## begin Source data

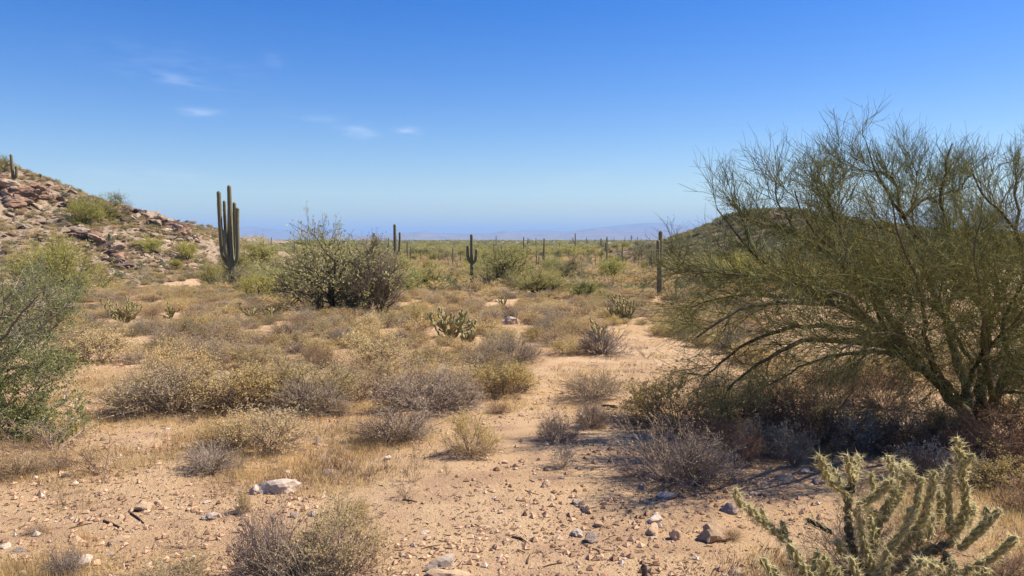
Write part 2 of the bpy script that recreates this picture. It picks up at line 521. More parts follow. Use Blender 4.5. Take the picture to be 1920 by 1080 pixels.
def leaves(g, P, D, L, W, r, flop=1.0):
    n = len(P)
    nrm = unit(r.normal(size=(n, 3)) * flop + np.array([0, 0, .6]))
    side = unit(np.cross(D, nrm))
    L = L[:, None]; W = W[:, None]
    V = np.stack([P, P + D * L * .5 + side * W * .5, P + D * L, P + D * L * .5 - side * W * .5], 1)
    idx = np.arange(4 * n).reshape(n, 4)
    g.add(V.reshape(-1, 3), idx, tint=np.repeat(r.random(n), 4))


def walk(start, d, length, K, curl, up, r):
    n = len(start)
    P = np.empty((n, K, 3)); P[:, 0] = start; d = unit(d)
    st = np.asarray(length)[:, None] / (K - 1)
    for i in range(1, K):
        d = unit(d + r.normal(size=(n, 3)) * curl + np.array([0, 0, 1.0]) * (up if np.ndim(up) == 0 else np.asarray(up)[:, None]))
        P[:, i] = P[:, i - 1] + d * st
    return P


def sample(P, per, t0, t1, r, even=False):
    """points along centre lines: (idx, pos, tangent, t)"""
    n, k, _ = P.shape
    idx = np.repeat(np.arange(n), per)
    t = t0 + (t1 - t0) * r.random(n * per)
    f = t * (k - 1); i = np.minimum(f.astype(int), k - 2); w = (f - i)[:, None]
    a = P[idx, i]; b = P[idx, i + 1]
    return idx, a * (1 - w) + b * w, unit(b - a), t


def fork(P, per, t0, t1, length, K, ang, curl, up, r, taper=.5):
    idx, pos, tan, t = sample(P, per, t0, t1, r)
    per_ = unit(np.cross(tan, r.normal(size=tan.shape)))
    a = ang * (0.6 + .8 * r.random(len(t)))[:, None]
    d = tan * np.cos(a) + per_ * np.sin(a)
    L = length * (1 - taper * t) * (.6 + .8 * r.random(len(t)))
    return walk(pos, d, L, K, curl, up, r)


def taper_r(P, r0, r1):
    n, k, _ = P.shape
    return np.broadcast_to(np.linspace(r0, r1, k), (n, k))

# ------------------------------------------------------------------ object helpers


def link(name, data, parent=None, loc=None, rotz=0.0, scale=None, kind=None):
    o = bpy.data.objects.new(name, data)
    COL.objects.link(o)
    if parent is not None:
        o.parent = parent
    if loc is not None:
        o.location = [float(c) for c in loc]
    if rotz:
        o.rotation_euler = (0, 0, rotz)
    if scale is not None:
        o.scale = scale if hasattr(scale, '__len__') else (scale,) * 3
    if kind:
        o["kind"] = kind
    return o


def tag(o, label, cat, group=None):
    o["label"] = label; o["category"] = cat
    if group:
        o["group"] = group
    return o


def thing(name, label, cat, loc, rotz=0.0, scale=None, group=None):
    return tag(link(name, None, None, loc, rotz, scale), label, cat, group)


def extent(parts):
    c = []
    for pn, me in parts:
        v = np.empty(len(me.vertices) * 3, np.float32); me.vertices.foreach_get("co", v); c.append(v.reshape(-1, 3))
    c = np.concatenate(c)
    return float(2 * np.percentile(np.abs(c[:, 0]), 97)), float(np.percentile(c[:, 2], 99.3))


def place(proto, name, loc, rotz, scale, label, cat, group=None):
    """one plant: a root with copies of the parts of its kind (shared meshes)"""
    t = thing(name, label, cat, loc, rotz, scale, group)
    for pn, me in proto:
        link(pn, me, t, kind='stuff' if pn in ('stems', 'foliage') else None)
    return t

# ------------------------------------------------------------------ the ground


def build_ground():
    ang = np.concatenate([np.radians(np.arange(-48, 48.01, .2)), np.radians(np.arange(52, 309, 4.0))])   # from +Y, clockwise
    rad = np.concatenate([[.3, .7], np.geomspace(1.2, 420, 400), np.geomspace(445, 43000, 80)])
    A, Rr = np.meshgrid(ang, rad, indexing='ij')
    X = Rr * np.sin(A); Y = Rr * np.cos(A)
    Z = terrain(X, Y)
    na, nr = A.shape
    V = np.stack([X, Y, Z], -1).reshape(-1, 3)
    idx = np.arange(na * nr).reshape(na, nr)
    nx = np.roll(idx, -1, 0)
    Q = np.stack([idx[:, :-1], idx[:, 1:], nx[:, 1:], nx[:, :-1]], -1).reshape(-1, 4)
    H1 = np.maximum(np.interp(X, L_RX, L_RZ, left=L_RZ[0], right=-9) - base_z(X, Y), 0) * smooth(70, 82, Y) * (1 - smooth(180, 200, Y))
    H2 = np.maximum(np.interp(X, R_RX, R_RZ, left=-9, right=R_RZ[-1]) - base_z(X, Y), 0) * smooth(125, 150, Y) * (1 - smooth(330, 370, Y))
    hill = np.clip(smooth(.2, 2.5, H1) + smooth(.5, 4, H2), 0, 1)
    g = Geo().add(V, Q, hill=hill.ravel(), varnish=smooth(.5, 4, H2).ravel(), valley=smooth(180, 900, Rr).ravel())
    cen = len(V)
    g.add(np.array([[0, 0, gz(0, 0)]]), np.zeros((0, 3), int))
    g.f.append(np.stack([np.full(na, cen), idx[:, 0], nx[:, 0]], -1).astype(np.int32))
    o = link("ground", g.mesh("ground", M['ground'], True)); o["kind"] = "structure"
    return o


build_ground()


def strip_mountain(name, cols, dist, depth, mat, seed, rough):
    """a ridge with a front slope, a crest and a back slope"""
    xs = np.array([c[0] for c in cols], float); ys = np.array([c[1] for c in cols], float)
    px = np.linspace(xs[0], xs[-1], 420)
    py = np.interp(px, xs, ys)
    rows = np.linspace(-1, 1, 25)
    X = np.empty((len(px), len(rows))); Y = np.empty_like(X); Z = np.empty_like(X)
    crest_h = (HORIZON - py) / F * dist + 8
    zb = -9.0
    for j, rv in enumerate(rows):
        yy = dist + rv * depth * .5
        X[:, j] = (px - 960) / F * dist; Y[:, j] = yy
        s = (1 - abs(rv)) ** .9
        nz = fbm(X[:, j] / (dist * .012), yy / (dist * .012) + 0 * px, seed, 4)
        Z[:, j] = zb + np.maximum(crest_h, 0) * s * (1 + rough * nz * (0.25 + (abs(rv) > .01)))
    V = np.stack([X, Y, Z], -1).reshape(-1, 3)
    idx = np.arange(X.size).reshape(X.shape)
    Q = np.stack([idx[:-1, :-1], idx[1:, :-1], idx[1:, 1:], idx[:-1, 1:]], -1).reshape(-1, 4)
    o = link(name, Geo().add(V, Q).mesh(name, mat, False)); o["kind"] = "structure"
    return o


strip_mountain("rocky_hill", [(180, 448), (300, 432), (345, 424), (372, 420), (400, 423), (416, 433), (436, 444), (455, 441), (480, 440), (505, 445), (540, 450)], 900, 330, M['far_hill'], 71, .35)
strip_mountain("mountain_range", [(380, 452), (560, 447), (700, 441), (745, 437), (780, 435), (800, 433), (822, 437), (870, 438), (925, 437), (945, 432), (968, 436), (1000, 439),
                                  (1040, 437), (1090, 432), (1110, 430), (1150, 433), (1210, 434), (1290, 437), (1400, 436), (1600, 441), (1900, 444), (2100, 452)], 15000, 4200, M['mountain'], 81, .06)
strip_mountain("mountain_range", [(330, 440), (420, 432), (470, 424), (520, 430), (600, 436), (700, 440), (850, 440), (960, 434), (1000, 431), (1060, 434), (1110, 428), (1180, 420), (1230, 417), (1290, 424),
                                  (1400, 430), (1550, 424), (1700, 428), (1900, 425), (2150, 440)], 22000, 5000, M['mountain'], 83, .06)

# ------------------------------------------------------------------ haze: the air of the valley
hz_m, hz_t, hz_o = new_mat("haze_air")
hv = hz_t.nodes.new("ShaderNodeVolumePrincipled")
hv.inputs["Color"].default_value = (.40, .64, 1.0, 1)
hv.inputs["Density"].default_value = 8.0e-5
hv.inputs["Anisotropy"].default_value = 0.0
hz_t.links.new(hv.outputs[0], hz_o.inputs["Volume"])
b = 46000.0; z0, z1 = -14.0, 505.0
hv_v = [(-b, -b, z0), (b, -b, z0), (b, b, z0), (-b, b, z0), (-b, -b, z1), (b, -b, z1), (b, b, z1), (-b, b, z1)]
hv_f = [(0, 3, 2, 1), (4, 5, 6, 7), (0, 1, 5, 4), (1, 2, 6, 5), (2, 3, 7, 6), (3, 0, 4, 7)]
haze = link("haze", Geo().add(hv_v, hv_f).mesh("haze", hz_m)); haze["kind"] = "stuff"
tag(haze, "pale blue haze over the far valley and mountains", "haze")

# ------------------------------------------------------------------ shrub kinds (meshes one metre wide, standing on z = 0)


def shrub(seed, stems=46, h=.62, spread=1.0, forks=5, twigs=4, n_leaf=3200, ll=.022, lw=.011, leaf='straw_leaf', twig='straw_twig', thick=.006, shell=.55, up=.02, curl=.10, stray=.15):
    r = np.random.default_rng(seed)
    az = r.random(stems) * 2 * math.pi
    el = np.arccos(1 - r.random(stems) * spread * .97)          # 0 is straight up
    lump = 1 + .22 * np.sin(az * 2 + r.random() * 6) + .16 * np.sin(az * 3 + r.random() * 6)
    d = np.stack([np.sin(el) * np.cos(az), np.sin(el) * np.sin(az), np.cos(el) + .06], -1)
    L = 1 / np.sqrt((np.sin(el) / .5) ** 2 + (np.cos(el) / h) ** 2) * lump * (.72 + stray * 2 * r.random(stems)) * .9
    base = np.stack([np.cos(az), np.sin(az), az * 0], -1) * (.07 * r.random(stems))[:, None]
    base[:, 2] = -.02
    S0 = walk(base, d, L, 6, curl, up, r)
    g = Geo(); tubes(g, S0, taper_r(S0, thick, thick * .35), 3, r.random(stems))
    S1 = fork(S0, forks, .25, .95, .34, 4, .6, curl * 1.3, up, r, .35)
    tubes(g, S1, taper_r(S1, thick * .5, thick * .25), 3, r.random(len(S1)))
    S2 = fork(S1, twigs, .2, 1, .17, 3, .7, curl * 1.3, up, r, .3)
    tubes(g, S2, taper_r(S2, thick * .36, thick * .2), 3, r.random(len(S2)))
    v = np.concatenate(g.v); v[:, 2] = np.maximum(v[:, 2], -.02); g.v = [v]
    parts = [("stems", g.mesh("shrub_stems", M[twig]))]
    if n_leaf:
        allP = np.concatenate([S2.reshape(-1, 3), S1[:, 2:].reshape(-1, 3)])
        rad = np.sqrt((allP[:, 0] ** 2 + allP[:, 1] ** 2) / .25 + (allP[:, 2] / h) ** 2)
        w = np.clip((rad - shell) / .3, .02, 1) * (allP[:, 2] > .03) * np.clip(allP[:, 2] / h * 2.2 - .15, .08, 1)
        pick = r.choice(len(allP), n_leaf, p=w / w.sum())
        P = allP[pick] + r.normal(size=(n_leaf, 3)) * .012
        D = unit(r.normal(size=(n_leaf, 3)) + unit(P - np.array([0, 0, .05])) * .8 + np.array([0, 0, .3]))
        P[:, 2] = np.maximum(P[:, 2], .01)
        gl = Geo(); leaves(gl, P, D, ll * (.6 + .8 * r.random(n_leaf)), lw * (.6 + .8 * r.random(n_leaf)), r)
        parts.append(("foliage", gl.mesh("shrub_foliage", M[leaf])))
    return parts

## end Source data

→ Goal: Repeat only what lies between the start of the data and the end of the line containing "g.add(V.reshape(-1, 3), idx, tint=np.repeat(r.random(n), 4))", exactly, with pictures left out.

→ Answer in full:
Write part 2 of the bpy script that recreates this picture. It picks up at line 521. More parts follow. Use Blender 4.5. Take the picture to be 1920 by 1080 pixels.
def leaves(g, P, D, L, W, r, flop=1.0):
    n = len(P)
    nrm = unit(r.normal(size=(n, 3)) * flop + np.array([0, 0, .6]))
    side = unit(np.cross(D, nrm))
    L = L[:, None]; W = W[:, None]
    V = np.stack([P, P + D * L * .5 + side * W * .5, P + D * L, P + D * L * .5 - side * W * .5], 1)
    idx = np.arange(4 * n).reshape(n, 4)
    g.add(V.reshape(-1, 3), idx, tint=np.repeat(r.random(n), 4))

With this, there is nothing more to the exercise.